- [What the task asks]
Reproduce the listing below without changes, except that pictures are left out.

(Stored items from a collection)

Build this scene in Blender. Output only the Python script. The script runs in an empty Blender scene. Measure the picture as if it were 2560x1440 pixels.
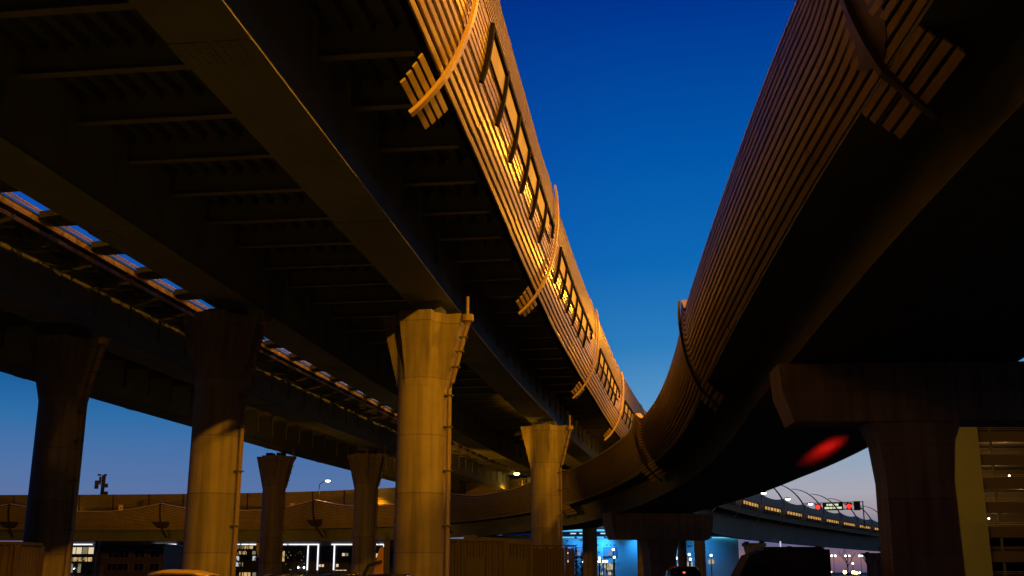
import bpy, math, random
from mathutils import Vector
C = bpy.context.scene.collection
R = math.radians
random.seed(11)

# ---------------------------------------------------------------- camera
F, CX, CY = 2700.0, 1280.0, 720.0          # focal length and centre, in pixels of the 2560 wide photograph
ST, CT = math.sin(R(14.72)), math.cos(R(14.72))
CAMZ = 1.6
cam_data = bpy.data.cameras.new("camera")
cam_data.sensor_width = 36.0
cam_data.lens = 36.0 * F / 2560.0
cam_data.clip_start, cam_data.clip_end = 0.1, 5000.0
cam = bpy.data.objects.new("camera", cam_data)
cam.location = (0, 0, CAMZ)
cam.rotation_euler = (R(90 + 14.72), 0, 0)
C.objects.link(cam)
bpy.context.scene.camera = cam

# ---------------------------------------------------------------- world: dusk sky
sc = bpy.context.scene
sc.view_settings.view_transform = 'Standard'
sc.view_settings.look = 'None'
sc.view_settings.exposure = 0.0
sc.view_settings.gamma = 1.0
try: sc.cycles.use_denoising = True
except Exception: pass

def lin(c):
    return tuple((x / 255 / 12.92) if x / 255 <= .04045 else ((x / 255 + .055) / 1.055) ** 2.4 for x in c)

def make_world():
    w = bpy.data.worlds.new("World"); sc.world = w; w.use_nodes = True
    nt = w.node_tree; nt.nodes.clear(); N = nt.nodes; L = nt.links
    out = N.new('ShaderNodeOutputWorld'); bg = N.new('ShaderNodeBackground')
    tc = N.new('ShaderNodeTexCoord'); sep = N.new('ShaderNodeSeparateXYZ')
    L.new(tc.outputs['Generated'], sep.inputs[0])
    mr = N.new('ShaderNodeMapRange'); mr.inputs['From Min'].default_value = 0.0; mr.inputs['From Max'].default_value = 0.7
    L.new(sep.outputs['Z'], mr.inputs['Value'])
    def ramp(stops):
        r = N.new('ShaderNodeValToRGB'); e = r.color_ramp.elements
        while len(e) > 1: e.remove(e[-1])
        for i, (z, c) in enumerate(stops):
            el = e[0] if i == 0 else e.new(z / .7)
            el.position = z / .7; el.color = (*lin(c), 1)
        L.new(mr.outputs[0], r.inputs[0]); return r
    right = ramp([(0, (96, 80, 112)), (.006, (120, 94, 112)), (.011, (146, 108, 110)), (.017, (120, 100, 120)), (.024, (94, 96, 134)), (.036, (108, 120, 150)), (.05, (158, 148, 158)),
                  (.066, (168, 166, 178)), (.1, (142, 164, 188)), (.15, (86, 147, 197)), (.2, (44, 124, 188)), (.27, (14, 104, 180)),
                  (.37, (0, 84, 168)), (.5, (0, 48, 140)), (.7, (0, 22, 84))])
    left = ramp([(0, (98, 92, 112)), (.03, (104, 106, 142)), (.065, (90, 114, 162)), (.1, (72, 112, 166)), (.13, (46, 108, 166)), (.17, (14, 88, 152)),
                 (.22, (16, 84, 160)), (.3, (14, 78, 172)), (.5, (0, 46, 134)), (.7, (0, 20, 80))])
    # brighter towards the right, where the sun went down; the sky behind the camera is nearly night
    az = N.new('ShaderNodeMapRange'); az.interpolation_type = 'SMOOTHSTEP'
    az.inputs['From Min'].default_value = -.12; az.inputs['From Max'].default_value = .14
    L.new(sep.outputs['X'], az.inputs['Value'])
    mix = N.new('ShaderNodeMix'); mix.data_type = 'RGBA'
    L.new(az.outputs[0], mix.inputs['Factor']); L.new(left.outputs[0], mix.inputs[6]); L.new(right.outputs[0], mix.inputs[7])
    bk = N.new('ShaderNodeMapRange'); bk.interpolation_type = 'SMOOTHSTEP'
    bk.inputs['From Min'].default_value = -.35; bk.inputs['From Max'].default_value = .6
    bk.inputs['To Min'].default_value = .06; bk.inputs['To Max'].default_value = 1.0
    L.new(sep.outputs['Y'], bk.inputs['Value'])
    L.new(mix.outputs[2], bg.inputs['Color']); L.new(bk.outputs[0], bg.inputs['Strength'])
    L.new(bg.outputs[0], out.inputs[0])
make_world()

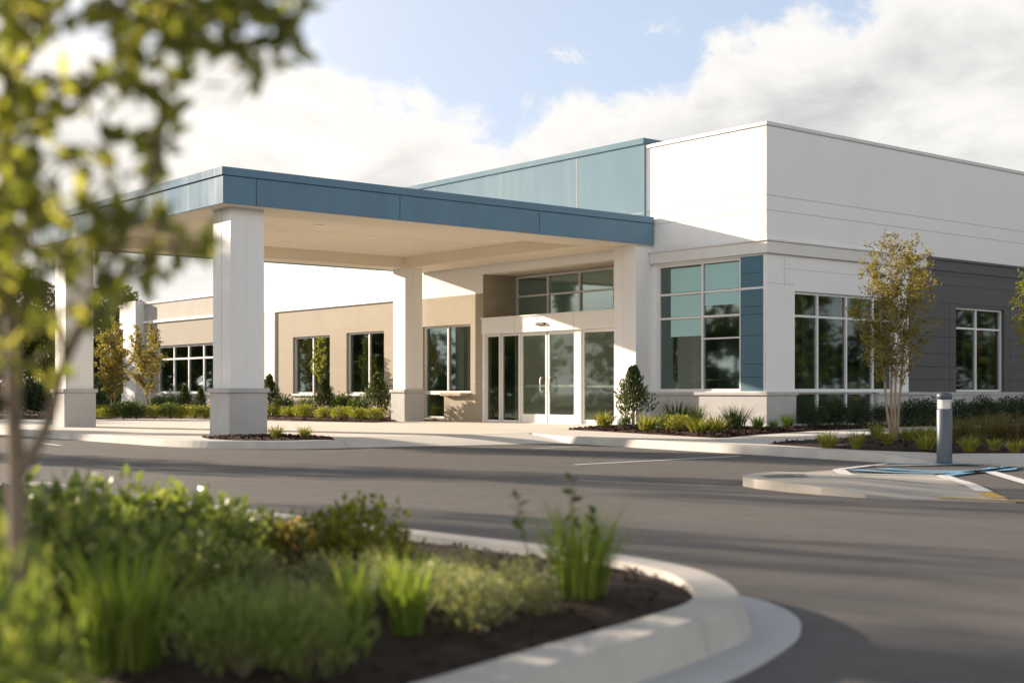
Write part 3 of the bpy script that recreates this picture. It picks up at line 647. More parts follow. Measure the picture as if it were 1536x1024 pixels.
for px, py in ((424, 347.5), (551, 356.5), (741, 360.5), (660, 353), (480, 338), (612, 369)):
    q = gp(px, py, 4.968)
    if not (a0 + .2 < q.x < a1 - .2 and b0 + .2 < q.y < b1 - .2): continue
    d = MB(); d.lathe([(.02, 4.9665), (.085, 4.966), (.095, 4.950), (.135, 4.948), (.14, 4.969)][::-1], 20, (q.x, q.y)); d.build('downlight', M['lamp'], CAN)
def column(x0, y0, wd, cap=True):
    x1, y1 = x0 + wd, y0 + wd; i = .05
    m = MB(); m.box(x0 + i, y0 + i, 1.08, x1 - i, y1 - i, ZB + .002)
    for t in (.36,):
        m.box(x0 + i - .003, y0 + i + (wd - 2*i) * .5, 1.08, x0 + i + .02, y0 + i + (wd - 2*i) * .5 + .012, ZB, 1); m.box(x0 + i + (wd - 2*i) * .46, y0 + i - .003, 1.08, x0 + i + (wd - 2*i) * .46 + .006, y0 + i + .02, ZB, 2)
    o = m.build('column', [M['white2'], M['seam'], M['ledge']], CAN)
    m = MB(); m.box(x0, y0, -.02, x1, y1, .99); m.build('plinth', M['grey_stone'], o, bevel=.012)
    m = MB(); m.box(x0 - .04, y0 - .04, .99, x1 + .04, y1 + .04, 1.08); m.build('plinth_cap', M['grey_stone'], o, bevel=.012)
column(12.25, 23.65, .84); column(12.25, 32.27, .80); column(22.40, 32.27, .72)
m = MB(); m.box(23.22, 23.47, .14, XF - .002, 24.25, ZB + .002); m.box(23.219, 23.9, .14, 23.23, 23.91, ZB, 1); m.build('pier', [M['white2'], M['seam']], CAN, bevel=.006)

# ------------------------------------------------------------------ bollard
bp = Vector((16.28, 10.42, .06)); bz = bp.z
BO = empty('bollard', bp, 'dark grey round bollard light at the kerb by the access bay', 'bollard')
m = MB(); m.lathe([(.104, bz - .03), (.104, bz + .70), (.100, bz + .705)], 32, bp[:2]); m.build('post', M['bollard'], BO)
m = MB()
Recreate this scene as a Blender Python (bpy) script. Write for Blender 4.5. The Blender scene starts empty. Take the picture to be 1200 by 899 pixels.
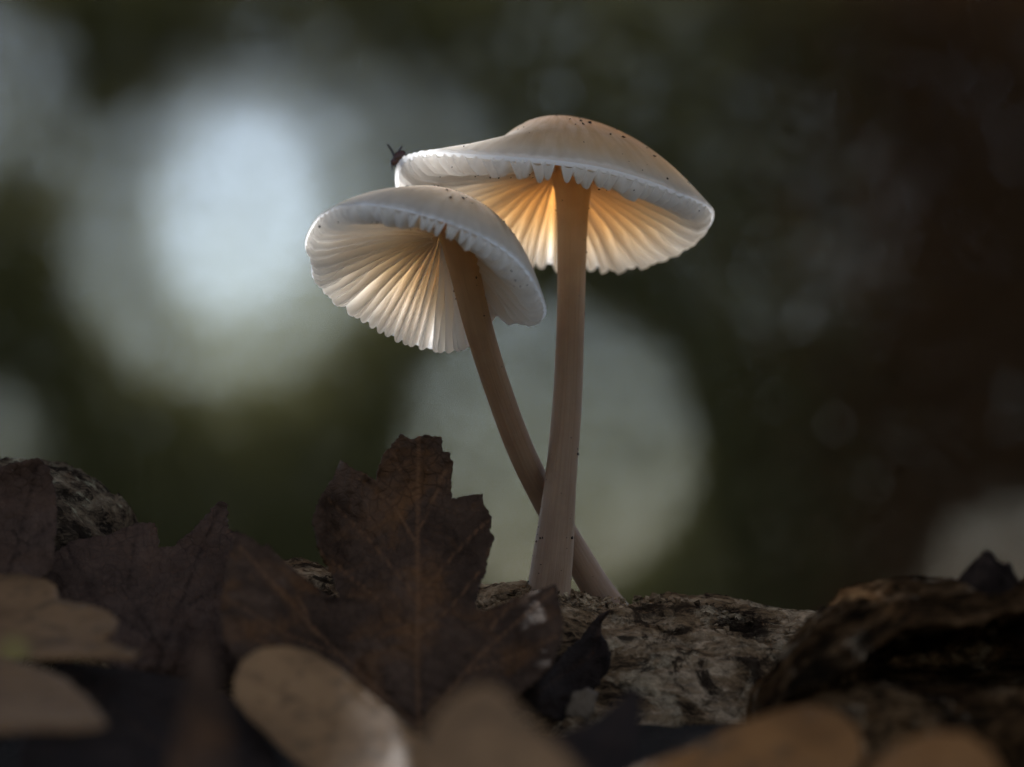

- [Response to the exercise]
Build this scene in Blender. Output only the Python script. The script runs in an empty Blender scene. Measure the picture as if it were 2560x1440 pixels.
import bpy, math, random
from mathutils import Vector
C = bpy.context.scene.collection
R = math.radians
random.seed(11)

# ---------------------------------------------------------------- camera
F, CX, CY = 2700.0, 1280.0, 720.0          # focal length and centre, in pixels of the 2560 wide photograph
ST, CT = math.sin(R(14.72)), math.cos(R(14.72))
CAMZ = 1.6
cam_data = bpy.data.cameras.new("camera")
cam_data.sensor_width = 36.0
cam_data.lens = 36.0 * F / 2560.0
cam_data.clip_start, cam_data.clip_end = 0.1, 5000.0
cam = bpy.data.objects.new("camera", cam_data)
cam.location = (0, 0, CAMZ)
cam.rotation_euler = (R(90 + 14.72), 0, 0)
C.objects.link(cam)
bpy.context.scene.camera = cam

# ---------------------------------------------------------------- world: dusk sky
sc = bpy.context.scene
sc.view_settings.view_transform = 'Standard'
sc.view_settings.look = 'None'
sc.view_settings.exposure = 0.0
sc.view_settings.gamma = 1.0
try: sc.cycles.use_denoising = True
except Exception: pass

def lin(c):
    return tuple((x / 255 / 12.92) if x / 255 <= .04045 else ((x / 255 + .055) / 1.055) ** 2.4 for x in c)

def make_world():
    w = bpy.data.worlds.new("World"); sc.world = w; w.use_nodes = True
    nt = w.node_tree; nt.nodes.clear(); N = nt.nodes; L = nt.links
    out = N.new('ShaderNodeOutputWorld'); bg = N.new('ShaderNodeBackground')
    tc = N.new('ShaderNodeTexCoord'); sep = N.new('ShaderNodeSeparateXYZ')
    L.new(tc.outputs['Generated'], sep.inputs[0])
    mr = N.new('ShaderNodeMapRange'); mr.inputs['From Min'].default_value = 0.0; mr.inputs['From Max'].default_value = 0.7
    L.new(sep.outputs['Z'], mr.inputs['Value'])
    def ramp(stops):
        r = N.new('ShaderNodeValToRGB'); e = r.color_ramp.elements
        while len(e) > 1: e.remove(e[-1])
        for i, (z, c) in enumerate(stops):
            el = e[0] if i == 0 else e.new(z / .7)
            el.position = z / .7; el.color = (*lin(c), 1)
        L.new(mr.outputs[0], r.inputs[0]); return r
    right = ramp([(0, (96, 80, 112)), (.006, (120, 94, 112)), (.011, (146, 108, 110)), (.017, (120, 100, 120)), (.024, (94, 96, 134)), (.036, (108, 120, 150)), (.05, (158, 148, 158)),
                  (.066, (168, 166, 178)), (.1, (142, 164, 188)), (.15, (86, 147, 197)), (.2, (44, 124, 188)), (.27, (14, 104, 180)),
                  (.37, (0, 84, 168)), (.5, (0, 48, 140)), (.7, (0, 22, 84))])
    left = ramp([(0, (98, 92, 112)), (.03, (104, 106, 142)), (.065, (90, 114, 162)), (.1, (72, 112, 166)), (.13, (46, 108, 166)), (.17, (14, 88, 152)),
                 (.22, (16, 84, 160)), (.3, (14, 78, 172)), (.5, (0, 46, 134)), (.7, (0, 20, 80))])
    # brighter towards the right, where the sun went down; the sky behind the camera is nearly night
    az = N.new('ShaderNodeMapRange'); az.interpolation_type = 'SMOOTHSTEP'
    az.inputs['From Min'].default_value = -.12; az.inputs['From Max'].default_value = .14
    L.new(sep.outputs['X'], az.inputs['Value'])
    mix = N.new('ShaderNodeMix'); mix.data_type = 'RGBA'
    L.new(az.outputs[0], mix.inputs['Factor']); L.new(left.outputs[0], mix.inputs[6]); L.new(right.outputs[0], mix.inputs[7])
    bk = N.new('ShaderNodeMapRange'); bk.interpolation_type = 'SMOOTHSTEP'
    bk.inputs['From Min'].default_value = -.35; bk.inputs['From Max'].default_value = .6
    bk.inputs['To Min'].default_value = .06; bk.inputs['To Max'].default_value = 1.0
    L.new(sep.outputs['Y'], bk.inputs['Value'])
    L.new(mix.outputs[2], bg.inputs['Color']); L.new(bk.outputs[0], bg.inputs['Strength'])
    L.new(bg.outputs[0], out.inputs[0])
make_world()

Write part 3 of the bpy script that recreates this picture. It picks up at line 647. More parts follow. Measure the picture as if it were 1536x1024 pixels.
for px, py in ((424, 347.5), (551, 356.5), (741, 360.5), (660, 353), (480, 338), (612, 369)):
    q = gp(px, py, 4.968)
    if not (a0 + .2 < q.x < a1 - .2 and b0 + .2 < q.y < b1 - .2): continue
    d = MB(); d.lathe([(.02, 4.9665), (.085, 4.966), (.095, 4.950), (.135, 4.948), (.14, 4.969)][::-1], 20, (q.x, q.y)); d.build('downlight', M['lamp'], CAN)
def column(x0, y0, wd, cap=True):
    x1, y1 = x0 + wd, y0 + wd; i = .05
    m = MB(); m.box(x0 + i, y0 + i, 1.08, x1 - i, y1 - i, ZB + .002)
    for t in (.36,):
        m.box(x0 + i - .003, y0 + i + (wd - 2*i) * .5, 1.08, x0 + i + .02, y0 + i + (wd - 2*i) * .5 + .012, ZB, 1); m.box(x0 + i + (wd - 2*i) * .46, y0 + i - .003, 1.08, x0 + i + (wd - 2*i) * .46 + .006, y0 + i + .02, ZB, 2)
    o = m.build('column', [M['white2'], M['seam'], M['ledge']], CAN)
    m = MB(); m.box(x0, y0, -.02, x1, y1, .99); m.build('plinth', M['grey_stone'], o, bevel=.012)
    m = MB(); m.box(x0 - .04, y0 - .04, .99, x1 + .04, y1 + .04, 1.08); m.build('plinth_cap', M['grey_stone'], o, bevel=.012)
column(12.25, 23.65, .84); column(12.25, 32.27, .80); column(22.40, 32.27, .72)
m = MB(); m.box(23.22, 23.47, .14, XF - .002, 24.25, ZB + .002); m.box(23.219, 23.9, .14, 23.23, 23.91, ZB, 1); m.build('pier', [M['white2'], M['seam']], CAN, bevel=.006)

# ------------------------------------------------------------------ bollard
bp = Vector((16.28, 10.42, .06)); bz = bp.z
BO = empty('bollard', bp, 'dark grey round bollard light at the kerb by the access bay', 'bollard')
m = MB(); m.lathe([(.104, bz - .03), (.104, bz + .70), (.100, bz + .705)], 32, bp[:2]); m.build('post', M['bollard'], BO)
m = MB()
Recreate this scene as a Blender Python (bpy) script. Write for Blender 4.5. The Blender scene starts empty. Take the picture to be 1200 by 899 pixels.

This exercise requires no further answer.